:: YOUR TASK ::
Examine each line of the data. Copy those that contain the string "empty".

:: MATERIAL TO PROCESS ::
## START

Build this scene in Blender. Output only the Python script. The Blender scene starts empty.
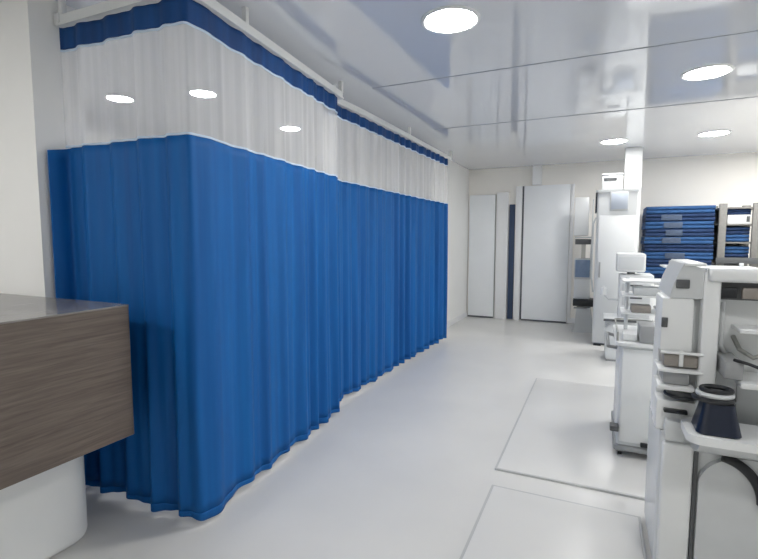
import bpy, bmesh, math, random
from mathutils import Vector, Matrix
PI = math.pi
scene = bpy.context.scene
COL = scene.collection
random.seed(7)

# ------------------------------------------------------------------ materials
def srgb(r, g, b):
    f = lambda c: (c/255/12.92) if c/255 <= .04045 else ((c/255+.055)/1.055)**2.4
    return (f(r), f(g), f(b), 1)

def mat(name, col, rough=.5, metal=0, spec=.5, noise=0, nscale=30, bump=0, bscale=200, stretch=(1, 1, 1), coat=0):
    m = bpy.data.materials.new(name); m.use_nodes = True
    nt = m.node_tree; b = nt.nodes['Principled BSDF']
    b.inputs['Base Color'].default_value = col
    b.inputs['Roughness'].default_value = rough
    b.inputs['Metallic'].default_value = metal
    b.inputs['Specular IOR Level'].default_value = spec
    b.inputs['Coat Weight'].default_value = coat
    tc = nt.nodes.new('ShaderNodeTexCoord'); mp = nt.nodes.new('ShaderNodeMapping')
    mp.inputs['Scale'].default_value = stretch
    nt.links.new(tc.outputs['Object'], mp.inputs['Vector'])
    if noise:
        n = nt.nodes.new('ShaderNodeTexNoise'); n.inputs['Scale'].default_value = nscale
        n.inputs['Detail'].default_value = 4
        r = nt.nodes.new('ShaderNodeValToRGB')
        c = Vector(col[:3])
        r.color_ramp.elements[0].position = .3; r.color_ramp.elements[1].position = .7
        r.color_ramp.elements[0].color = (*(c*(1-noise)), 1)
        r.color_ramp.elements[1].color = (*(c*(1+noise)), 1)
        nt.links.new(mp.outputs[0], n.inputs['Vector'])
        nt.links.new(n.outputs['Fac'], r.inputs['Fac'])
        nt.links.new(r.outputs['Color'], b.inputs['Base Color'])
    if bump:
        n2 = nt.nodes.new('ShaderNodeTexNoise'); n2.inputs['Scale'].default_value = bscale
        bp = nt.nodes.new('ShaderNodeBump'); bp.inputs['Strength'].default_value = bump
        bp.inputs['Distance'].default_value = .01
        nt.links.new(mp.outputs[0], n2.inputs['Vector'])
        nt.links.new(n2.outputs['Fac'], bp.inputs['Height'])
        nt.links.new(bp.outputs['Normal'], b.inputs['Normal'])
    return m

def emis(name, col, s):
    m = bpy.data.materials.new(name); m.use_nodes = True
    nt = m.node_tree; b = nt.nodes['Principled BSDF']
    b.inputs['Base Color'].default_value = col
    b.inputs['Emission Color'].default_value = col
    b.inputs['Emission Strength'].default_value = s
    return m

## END
## START

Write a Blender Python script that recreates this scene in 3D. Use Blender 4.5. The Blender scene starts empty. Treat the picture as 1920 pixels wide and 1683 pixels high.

## END

:: EXERCISE OUTPUT ::
Build this scene in Blender. Output only the Python script. The Blender scene starts empty.
Write a Blender Python script that recreates this scene in 3D. Use Blender 4.5. The Blender scene starts empty. Treat the picture as 1920 pixels wide and 1683 pixels high.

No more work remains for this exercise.